SONUÇ: Yukarıda açıklanan nedenlerle temyiz itirazlarının kabulü ile hükmün davacı yararına BOZULMASINA, 900,00 TL duruşma vekâlet ücretinin davalıdan alınarak Yargıtay duruşmasında kendisini vekille temsil ettiren davacıya verilmesine, ödediği temyiz peşin harcının istek halinde temyiz eden davacıya geri verilmesine, 25.01.2012 gününde oyçokluğuyla karar verildi.

– KARŞI OY YAZISI –

Eser sözleşmesinin 1163 sayılı Kooperatifler Kanunu’nun 59/VI. maddesine aykırılık nedeniyle geçersiz sayılması halinde yüklenici şirket yaptığı imalatın bedelini BK’nın sebepsiz zenginleşmeye ilişkin hükümlerine dayanarak isteyebilir.
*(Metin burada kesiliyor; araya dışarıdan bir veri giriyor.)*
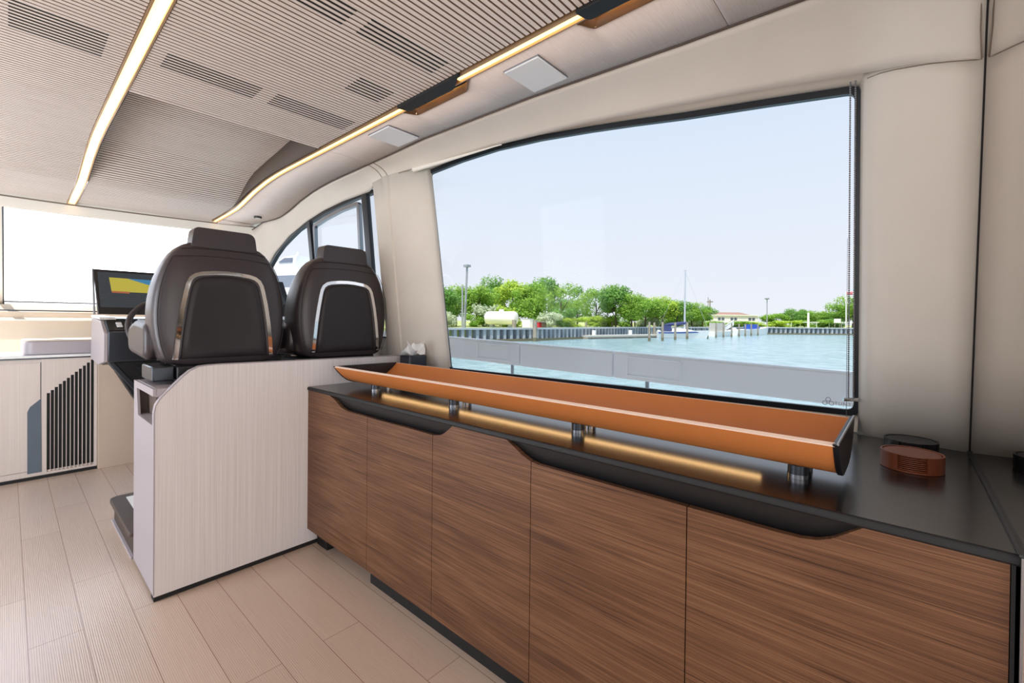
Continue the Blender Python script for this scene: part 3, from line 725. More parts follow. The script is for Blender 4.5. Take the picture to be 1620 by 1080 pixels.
# pale edge banding round the curved corner
edge = [(.441, .03), (.441, .865)] + arc[::-1][1:] + [(.645, 1.0665), (.70, 1.068), (XR, 1.056)]
mb = MB(); mb.loft([[(p[0]-nx*t1, yv, p[1]-nz*t1) for yv, t1 in ((2.5435, -.0015), (2.577, -.0015), (2.577, .003), (2.5435, .003))] for p, nx, nz in
    [(edge[i], *(lambda d: (-(-d[1]), -(d[0])))((Vector(edge[min(i+1, len(edge)-1)])-Vector(edge[max(i-1, 0)])).normalized())) for i in range(len(edge))]])
mb.obj('edge_band', 'module_side', md_)
MB().box(.4525, XR, 2.576, 3.02, .022, .80).box(.50, XR, 2.576, 3.02, .80, .93).obj('body', 'module_side', md_)
MB().box(.441, XR, 2.5455, 2.60, .0, .022).obj('kick_strip', 'matte_black', md_)
MB().box(.455, .50, 2.60, 3.02, .0, .022).obj('side_kick', 'matte_black', md_)
# left end panel with cut-out handle
ep = MB(); y0, y1 = 2.576, 3.04; zt = .968
ep.box(.441, .452, y0, y1, .022, .80); ep.box(.441, .452, y0, y1, .935, zt); ep.box(.441, .452, 2.98, y1, .80, .935)
ep.prism([(2.93, .80), (2.98, .80), (2.98, .935), (2.965, .935)], 'x', .441, .452)
ep.obj('end_panel', 'module_side', md_, smooth=0)
MB().box(.488, .4995, 2.58, 2.978, .8005, .9295).box(.4525, .4995, 2.979, 3.038, .8005, .9295).box(.4525, .4995, 2.577, 2.581, .8005, .9295).obj('handle_pocket', 'taupe', md_)
MB().box(.4525, XR, 2.576, 3.04, .93, .968).obj('deck', 'module_side', md_, bevel=.004)
# step in front
st = thing('wooden_step', (.72, 3.42, 0), 'low grey wooden step with white inset beyond the helm seat cabinet', 'step')
MB().box(.45, 1.7, 3.10, 3.75, .0, .125).obj('riser', 'bronze_dark', st)
MB().prism(rounded([(.425, 3.07), (1.7, 3.07), (1.7, 3.78), (.425, 3.78)], [.02, .02, .02, .06], 5), 'z', .125, .150).obj('tread', 'taupe', st, bevel=.006)
MB().box(.50, 1.65, 3.14, 3.70, .150, .153).obj('inset', 'white', st)
MB().box(.438, 1.7, 3.085, 3.765, .0, .012).obj('toe_strip', 'module_side', st)

# ---------------------------------------------------------------- helm seats
ZR = [1.062, 1.075, 1.10, 1.15, 1.21, 1.27, 1.33, 1.39, 1.45, 1.50, 1.55, 1.59, 1.625, 1.655, 1.675, 1.688]
WR = [.235, .262, .278, .293, .304, .310, .311, .307, .298, .286, .270, .252, .232, .208, .182, .150]
DR = [.20, .23, .25, .26, .265, .27, .27, .265, .255, .24, .22, .20, .18, .155, .13, .10]
def yback(z): return interp(z, [1.06, 1.12, 1.4, 1.55, 1.69], [.012, 0, 0, .006, .030])
def wz(z): return interp(z, ZR, WR)
def make_seat(cx, label):
    YB = 2.715
    t_ = thing('helm_chair', (cx, YB+.2, .968), label, 'seat', 'brown leather helm seats')
    rings = []
    for z, w_, d_ in zip(ZR, WR, DR):
        yc_ = YB+yback(z)+d_/2; ring = []
        for k in range(48):
            a_ = 2*math.pi*k/48; c_, s_ = math.cos(a_), math.sin(a_); n_ = 5.5
            ring.append((cx+w_*math.copysign(abs(c_)**(2/n_), c_), yc_+d_/2*math.copysign(abs(s_)**(2/n_), s_), z))
        rings.append(ring)
    MB().loft(rings).obj('back_shell', 'seat', t_, smooth=60)
    pad = rounded([(cx-.155, 1.662), (cx+.155, 1.662), (cx+.142, 1.768), (cx-.142, 1.768)], [.005, .005, .045, .03], 6)
    MB().prism(pad, 'y', YB+.022, YB+.125).obj('headrest', 'seat', t_, bevel=.014, seg=3)
    # chrome u-trim
    path = [(-.222, 1.088), (-.215, 1.18), (-.205, 1.28), (-.192, 1.37), (-.178, 1.445), (-.170, 1.478), (-.158, 1.502), (-.138, 1.518), (-.11, 1.527), (-.05, 1.535), (0, 1.537)]
    path = path + [(-a_, b_) for a_, b_ in path[::-1][1:]]
    rings = []
    for i, p in enumerate(path):
        d_ = (Vector(path[min(i+1, len(path)-1)])-Vector(path[max(i-1, 0)])).normalized(); n_ = Vector((-d_.y, d_.x))
        ring = []
        for a_, dd in ((-.0125, .006), (-.010, -.007), (.010, -.007), (.0125, .006)):
            q = Vector(p)+n_*a_; ring.append((cx+q.x, YB+yback(q.y)+dd, q.y))
        rings.append(ring)
    MB().loft(rings).obj('chrome_trim', 'chrome', t_, smooth=30)
    inner = [(a_*.915, b_ if b_ < 1.2 else b_-.016) for a_, b_ in path]
    mb = MB(); n_ = len(inner); lay = []
    for f_, dd in ((0, .004), (.004, -.005), (.012, -.010), (.030, -.0105), (.052, -.007)):
        pp_ = offset_poly(inner, f_) if f_ else inner
        lay.append([(cx+a_, YB+yback(b_)+dd, b_) for a_, b_ in pp_])
    mb.loft(lay, False); mb.add(lay[-1], [tuple(range(n_))])
    mb.obj('back_panel', 'seat_panel', t_, smooth=60)
    for zl, zm in ((1.607, 1.622), (1.650, 1.660)):
        w_ = wz(zl)*.93; pts_ = [(cx+w_*s_, YB+yback(zm)-.0005+.006*abs(s_)**6, zl+(zm-zl)*(1-s_*s_)) for s_ in rng(-1, 1, 24)]
        MB().tube(pts_, .0018, 6).obj('seam', 'seam', t_)
    for s_ in (-1, 1):
        pts_ = [(cx+s_*wz(z)*.945, YB+yback(z)+.006, z) for z in rng(1.09, 1.607, 24)]
        MB().tube(pts_, .0018, 6).obj('seam', 'seam', t_)
    # front of the seat
    MB().box(cx-.255, cx+.255, YB+.20, YB+.66, 1.06, 1.17).obj('seat_cushion', 'seat', t_, bevel=.035, seg=4)
    for s_ in (-1, 1):
        x0, x1 = sorted((cx+s_*.235, cx+s_*.325))
        MB().prism(rounded([(YB+.12, 1.075), (YB+.60, 1.10), (YB+.60, 1.25), (YB+.42, 1.285), (YB+.12, 1.27)], .08, 6), 'x', x0, x1).obj('side_bolster', 'seat', t_, bevel=.032, seg=4)
        MB().box(x0+.03 if s_ < 0 else x0+.02, x1-.02 if s_ < 0 else x1-.03, YB+.44, YB+.50, 1.272, 1.286).obj('bolster_buckle', 'steel', t_, bevel=.003)
    # pedestal
    MB().box(cx-.22, cx+.22, YB+.04, YB+.26, .969, 1.066).obj('pedestal', 'black', t_, bevel=.01)
    MB().box(cx-.315, cx-.225, YB+.0, YB+.25, .985, 1.058).obj('slide_housing', 'gunmetal', t_, bevel=.008)
    MB().box(cx-.222, cx+.10, YB-.03, YB+.04, .985, 1.055).obj('hinge_cover', 'black', t_, bevel=.006)
    return t_
s1 = make_seat(.775, 'left dark brown leather helm seat, larger in the photo')
s2 = copy_tree(s1); s2.location.x = 1.462
s2['label'] = 'right dark brown leather helm seat, beside the side window column'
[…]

Geçersiz sözleşmeye dayanılarak imalât yapılmakla, davacı yüklenici şirketin malvarlığında bir azalma, davalı iş sahibi kooperatifin mal varlığında ise haksız bir artış meydana gelmiştir. Davalı kooperatif, malvarlığında meydana gelen bu artışı BK’nın 61. maddesi uyarınca davacıya iade ile yükümlüdür. Davalının malvarlığında oluşan haksız artışın miktarı, aynı iş başka bir yükleniciye yaptırılsaydı o yükleniciye ödenecek bedel kadardır. Başka bir yükleniciye ödenecek bedel ise işin yapıldığı tarihlerdeki serbest piyasa rayiçlerine göre hesaplanacak bedel olup, içinde yüklenici kârı da vardır. Davacı yükleniciye ödenecek imalât bedelinin işin yapıldığı tarihlerdeki serbest piyasa rayiçlerine göre müteahhit kârı dahil olarak hesaplanması gerekirken, sayın çoğunluğun hesaplamanın müteahhit kârı dahil edilmeksizin yapılması yönündeki görüşlerine katılmıyoruz.